札幌市厚別区で社会保険労務士をやっている、中斉と申します。障害年金の請求代理業務・(再)審査請求などを主に行っております。

 

数か月前、相談者の依頼を受け、精神の障害で障害共済年金を請求しました。傷病名は「自閉症スペクトラム症」。20代の男性だった。

 

請求者は、幼少の頃より友達を作ることが苦手。小学校の頃は同級生から浮き上がり一人で過ごすことが多く、授業中立ち上がり教室を飛び出すなど常識外れな行動が目立っていた。中学・高校ではさすがに授業中教室を飛び出すことはなくなったが、何か嫌なことがあると露骨にふて腐り、怒りを抑えることができずにあばれて周りに迷惑をかけていた。病識のないまま大人になり、高校を出てから現業の公務員となったが、そこが悲劇の始まりだったかもしれない。

 

職場では、仕事ではミスを連発。叱られてばかりいた。そもそも上司の指示の意味が全然わからなかった。遅刻・欠勤務なども増え、仕事は休みがちになった。日常生活能力は低下していく。上司から「精神科を受診しろ」と言われ、実際精神科へ行ったところ「不安神経症」と言われただけだった。仕事は長続きせず、短期間で辞めている。

 

請求者の詳しい病歴などは割愛させていただくが、請求者は、7年何度かの転院を経て、発達障害であるということがわかる。

 

日常生活もままならず、障害年金を請求することにした。初診日は公務員として現業で働いていた時に精神科を受診した日にした。つまり障害共済年金である。

 

 

 

 

 

日常生活能力の程度は(3)日常生活能力の判定の平均は3.0「日常生活能力においても多くの援助を要し、家族がなければ生活は成り立たない」しかし障害年金2級不該当

取得した診断書を見ると、日常生活能力の程度は(3)、日常生活能力の判定7項目の平均スコアは3,0。

 

同居の家族は「有」で、現在仕事もしていない。診断書項番⑪「現症時の日常生活活動能力及び労働能力」の欄には「家事・育児・金銭管理・社会的な手続きなどは単身では不可能。就労は困難で、就職したとしても破綻は目に見えている。
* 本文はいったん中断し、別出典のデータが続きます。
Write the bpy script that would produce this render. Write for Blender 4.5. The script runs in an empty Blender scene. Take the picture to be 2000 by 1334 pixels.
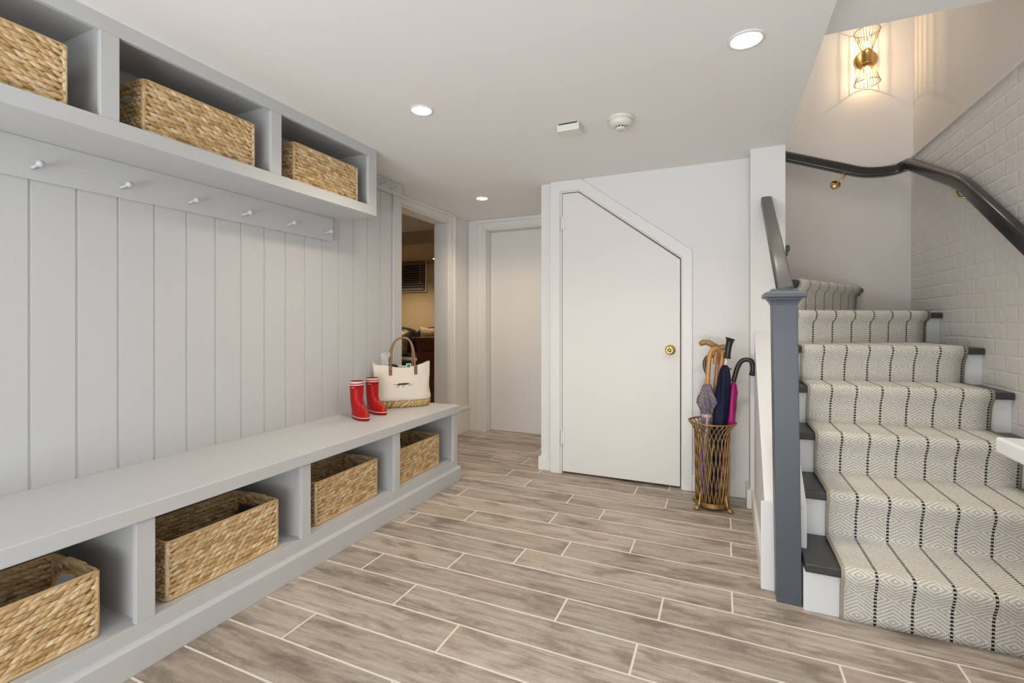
import bpy, bmesh, math, random
from mathutils import Vector, Matrix
random.seed(7)
S = bpy.context.scene
COL = S.collection
PI = math.pi

# ------------------------------------------------------------------ materials
def mat(name, col, rough=0.5, metal=0.0, spec=0.5, emit=None, estr=0.0, coat=0.0):
    m = bpy.data.materials.new(name); m.use_nodes = True
    b = m.node_tree.nodes['Principled BSDF']
    b.inputs['Base Color'].default_value = (*col, 1)
    b.inputs['Roughness'].default_value = rough
    b.inputs['Metallic'].default_value = metal
    b.inputs['Specular IOR Level'].default_value = spec
    b.inputs['Coat Weight'].default_value = coat
    if emit:
        b.inputs['Emission Color'].default_value = (*emit, 1)
        b.inputs['Emission Strength'].default_value = estr
    return m
class NT:
    def __init__(s, m):
        s.t = m.node_tree; s.b = s.t.nodes['Principled BSDF']
    def n(s, typ, **kw):
        o = s.t.nodes.new(typ)
        for k, v in kw.items():
            if k.startswith('i_'):
                key = k[2:]
                key = int(key) if key.isdigit() else key.replace('_', ' ')
                s.set(o.inputs[key], v)
            else: setattr(o, k, v)
        return o
    def set(s, sock, v):
        if isinstance(v, bpy.types.NodeSocket): s.t.links.new(v, sock)
        else: sock.default_value = v
    def math(s, op, a, b=0.0, c=0.0):
        o = s.t.nodes.new('ShaderNodeMath'); o.operation = op
        s.set(o.inputs[0], a); s.set(o.inputs[1], b); s.set(o.inputs[2], c)
        return o.outputs[0]
    def mix(s, f, a, b):
        o = s.t.nodes.new('ShaderNodeMix'); o.data_type = 'RGBA'
        s.set(o.inputs['Factor'], f); s.set(o.inputs[6], a); s.set(o.inputs[7], b)
        return o.outputs[2]
    def coord(s, kind='Object', scale=(1, 1, 1), loc=None):
        c = s.t.nodes.new('ShaderNodeTexCoord')
        mp = s.t.nodes.new('ShaderNodeMapping'); s.t.links.new(c.outputs[kind], mp.inputs['Vector'])
        mp.inputs['Scale'].default_value = scale
        if loc is not None: s.set(mp.inputs['Location'], loc)
        return mp.outputs[0]
    def noise(s, vec, scale, detail=4, rough=0.5, dist=0.0):
        o = s.n('ShaderNodeTexNoise', i_Vector=vec, i_Scale=scale, i_Detail=detail, i_Roughness=rough, i_Distortion=dist)
        return o.outputs['Fac']
    def ramp(s, f, stops):
        o = s.t.nodes.new('ShaderNodeValToRGB'); s.set(o.inputs[0], f)
        e = o.color_ramp.elements
        while len(e) < len(stops): e.new(0.5)
        for k, (p, c) in enumerate(stops):
            e[k].position = p; e[k].color = (*c, 1)
        return o.outputs[0]
    def bump(s, h, strength=0.3, dist=0.01):
        o = s.n('ShaderNodeBump', i_Strength=strength, i_Distance=dist, i_Height=h)
        s.t.links.new(o.outputs[0], s.b.inputs['Normal'])
    def base(s, c): s.set(s.b.inputs['Base Color'], c)
    def rough(s, c): s.set(s.b.inputs['Roughness'], c)
    def rnd(s): return s.t.nodes.new('ShaderNodeNewGeometry').outputs['Random Per Island']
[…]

日常生活能力においても多くの援助を要し、家族がなければ生活は成り立たない」と記載されていた。

 

これは、国民年金法施行令別表、厚生年金保険法施行令別表第一、「国民年金・厚生年金保険障害認定基準」及び「国民年金・厚生年金保険精神の障害に係る等級判定ガイドライン」に基づけば、じゅうぶん2級に該当するものであった。

 

しかし、結論から申し上げて、結果は「3級」であった。

 

意味がわからない。

 

請求者と協議し、審査請求を行うこととした。

 

某共済組合審査会に請求書と別紙による「審査請求の趣旨及び理由書」を提出、現時点では、審査請求の結果はまだ出ていないが、これが2級にならないとすればおかしすぎる。

 

精神の障害年金の審査が「厳しくなった」と言われて久しいが、年金機構でもこのような結果になることはなかなかないものと思われる。

 

実施機関独特の解釈なのだろうか・・・。

 

いずれにせよ納得いかない。

 

1審性なので、今回の審査請求が「棄却」なら、裁判をするしかないが、それも現実的ではない。

 

いい結果がでることを祈るばかりである。